Known throughout his 30-year career for taking on hard social issues during an era of film making defined by escapism, Stanley Kramer often attributed his empathy for underdogs and moral causes on his own hardships. Born September 19th, 1913 in the Hell’s Kitchen section of New York City, Stanley Earl Kramer suffered abject poverty after being abandoned by his father in his early years. Raised by his mother, Mildred Kramer and his maternal grandparents in cramped cold water flat, Kramer divided his time between his education and odd jobs throughout his childhood. Though his family hoped to steer his exceptional academic skills into law school, Kramer was introduced in his youth to the film industry through his mother’s clerical work for Paramount Studios in New York, and set his cap on a film career.
At age 15 Kramer entered New York University during the Depression and in 1933 at age 19 he graduated. He won a writing contest, which won him an internship at 20th Century Fox in Hollywood. He left New York permanently for Los Angeles where he later found work as a screenwriter, and set builder at MGM. MGM offered Kramer an income and an opportunity to improve his carpentry skills. He had some success submitting his screenplay to smaller studios and sold his first screenplay “Stuntgirl” to Republic Pictures, Columbia Pictures and its radio affiliate CBS Broadcasting.
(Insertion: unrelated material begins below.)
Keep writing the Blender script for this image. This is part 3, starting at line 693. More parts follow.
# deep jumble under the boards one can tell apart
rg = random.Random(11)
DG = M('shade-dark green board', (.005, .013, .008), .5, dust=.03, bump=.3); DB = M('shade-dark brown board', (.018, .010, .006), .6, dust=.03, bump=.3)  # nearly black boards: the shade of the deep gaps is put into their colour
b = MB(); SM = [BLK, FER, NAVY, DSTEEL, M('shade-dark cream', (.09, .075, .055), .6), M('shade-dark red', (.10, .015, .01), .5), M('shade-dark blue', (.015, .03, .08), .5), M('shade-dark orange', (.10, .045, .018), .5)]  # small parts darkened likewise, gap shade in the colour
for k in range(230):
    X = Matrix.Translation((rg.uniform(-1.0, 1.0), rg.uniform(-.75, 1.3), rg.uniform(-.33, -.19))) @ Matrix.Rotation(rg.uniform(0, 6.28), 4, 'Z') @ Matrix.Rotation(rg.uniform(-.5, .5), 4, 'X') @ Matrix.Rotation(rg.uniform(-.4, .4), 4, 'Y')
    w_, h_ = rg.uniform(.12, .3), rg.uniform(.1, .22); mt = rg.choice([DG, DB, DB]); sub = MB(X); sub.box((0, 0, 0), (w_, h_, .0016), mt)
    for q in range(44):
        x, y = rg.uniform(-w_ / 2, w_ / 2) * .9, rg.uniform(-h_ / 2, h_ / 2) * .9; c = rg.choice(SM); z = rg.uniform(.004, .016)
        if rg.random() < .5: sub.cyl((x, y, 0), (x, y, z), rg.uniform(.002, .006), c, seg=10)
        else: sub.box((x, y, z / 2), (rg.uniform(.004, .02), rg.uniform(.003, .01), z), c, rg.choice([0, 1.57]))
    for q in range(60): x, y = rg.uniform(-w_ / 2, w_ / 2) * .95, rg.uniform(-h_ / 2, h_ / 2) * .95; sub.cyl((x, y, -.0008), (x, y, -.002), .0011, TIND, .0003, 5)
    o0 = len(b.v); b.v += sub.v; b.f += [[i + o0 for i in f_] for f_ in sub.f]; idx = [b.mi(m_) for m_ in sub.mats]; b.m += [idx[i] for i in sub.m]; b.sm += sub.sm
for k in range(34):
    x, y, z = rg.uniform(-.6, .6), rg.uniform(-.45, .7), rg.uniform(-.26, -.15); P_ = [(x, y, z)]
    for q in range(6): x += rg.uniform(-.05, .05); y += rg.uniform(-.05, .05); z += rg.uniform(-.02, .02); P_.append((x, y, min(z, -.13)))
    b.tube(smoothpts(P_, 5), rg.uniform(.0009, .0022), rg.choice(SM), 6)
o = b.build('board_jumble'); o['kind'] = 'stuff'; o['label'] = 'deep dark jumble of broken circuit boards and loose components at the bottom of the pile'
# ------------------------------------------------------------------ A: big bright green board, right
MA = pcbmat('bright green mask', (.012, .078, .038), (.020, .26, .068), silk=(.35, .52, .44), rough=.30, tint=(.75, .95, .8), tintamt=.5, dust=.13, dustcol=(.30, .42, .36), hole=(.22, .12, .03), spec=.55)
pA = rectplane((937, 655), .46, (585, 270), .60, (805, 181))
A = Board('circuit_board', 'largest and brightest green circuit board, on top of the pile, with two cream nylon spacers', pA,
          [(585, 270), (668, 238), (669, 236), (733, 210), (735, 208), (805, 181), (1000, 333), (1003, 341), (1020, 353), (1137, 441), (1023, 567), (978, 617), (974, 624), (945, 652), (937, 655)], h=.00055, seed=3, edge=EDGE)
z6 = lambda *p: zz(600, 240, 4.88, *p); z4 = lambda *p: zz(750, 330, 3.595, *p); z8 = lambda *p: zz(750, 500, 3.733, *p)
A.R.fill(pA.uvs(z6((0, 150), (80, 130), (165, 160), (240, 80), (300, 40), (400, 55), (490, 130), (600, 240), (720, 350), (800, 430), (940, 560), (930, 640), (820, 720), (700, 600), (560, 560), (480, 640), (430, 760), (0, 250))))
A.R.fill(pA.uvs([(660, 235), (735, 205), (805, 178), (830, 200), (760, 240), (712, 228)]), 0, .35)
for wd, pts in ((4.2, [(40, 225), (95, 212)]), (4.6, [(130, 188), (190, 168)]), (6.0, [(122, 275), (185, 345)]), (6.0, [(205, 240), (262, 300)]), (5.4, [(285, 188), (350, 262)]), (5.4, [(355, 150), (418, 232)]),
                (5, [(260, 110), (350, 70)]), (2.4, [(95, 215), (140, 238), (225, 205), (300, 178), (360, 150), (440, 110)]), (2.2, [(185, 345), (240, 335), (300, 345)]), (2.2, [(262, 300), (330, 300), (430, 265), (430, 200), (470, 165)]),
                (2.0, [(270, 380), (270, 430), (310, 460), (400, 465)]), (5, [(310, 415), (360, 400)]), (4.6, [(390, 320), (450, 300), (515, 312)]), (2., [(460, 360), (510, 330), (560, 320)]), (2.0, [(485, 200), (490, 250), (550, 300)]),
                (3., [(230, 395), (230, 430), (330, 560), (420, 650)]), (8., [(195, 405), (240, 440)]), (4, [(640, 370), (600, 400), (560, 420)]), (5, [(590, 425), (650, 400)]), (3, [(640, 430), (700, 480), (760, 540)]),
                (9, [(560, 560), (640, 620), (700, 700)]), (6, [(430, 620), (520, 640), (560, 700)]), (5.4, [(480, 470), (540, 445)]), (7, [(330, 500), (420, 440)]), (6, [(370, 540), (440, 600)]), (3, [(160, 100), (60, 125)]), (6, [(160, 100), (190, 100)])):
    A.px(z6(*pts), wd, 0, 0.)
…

Kramer graduated to senior editing and earned his first producer credit in 1942 when he was mustered into the Armed Forces.
Stanley Kramer was the original pioneer of independent filmmaking. With his thirty five feature films, he garnered eighty-five Academy Award nominations, holding the record for the most nominations of any filmmaker. He personally received countless awards throughout his distinguished career and he was the most proud of receiving the esteemed Irving Thalberg Award from the Academy of Motion Picture Arts and Sciences in 1961, bestowed to him for his body of work in recognition for his consistent high quality of filmmaking.
Stanley was a maverick, a fearless courageous filmmaker of socially conscious motion pictures. He took on subject matters at a time when it was dangerous and life threatening to have a socially conscious thought. Actually, it was Stanley Kramer who originally broke the "Black List" in 1957 by hiring Nedrick Young and Harold Jacob Smith, two "Black listed" writers for the film "The Defiant Ones" and used their real names and brought them onto the Studio lot and placed them in the office next to his. He did not cut their salary as many other filmmakers did, but, paid them top dollar for their writing. Stanley Kramer then turned around and hired them as the two acting truck drivers over the credits. When it came to screen play written by, he zoomed in and placed their names directly underneath their close up. He was admired, also viciously attacked. His films were provocative because they dealt with issues that had been neglected because filmmakers not only feared the loss financial security, but the loss of their own valued careers. Yet Stanley stood firm, his pioneering courage paved the way for many of the creative thought provoking filmmakers of today. He paid the price for us and pushed forth the acceptability of social themes in the art of cinema.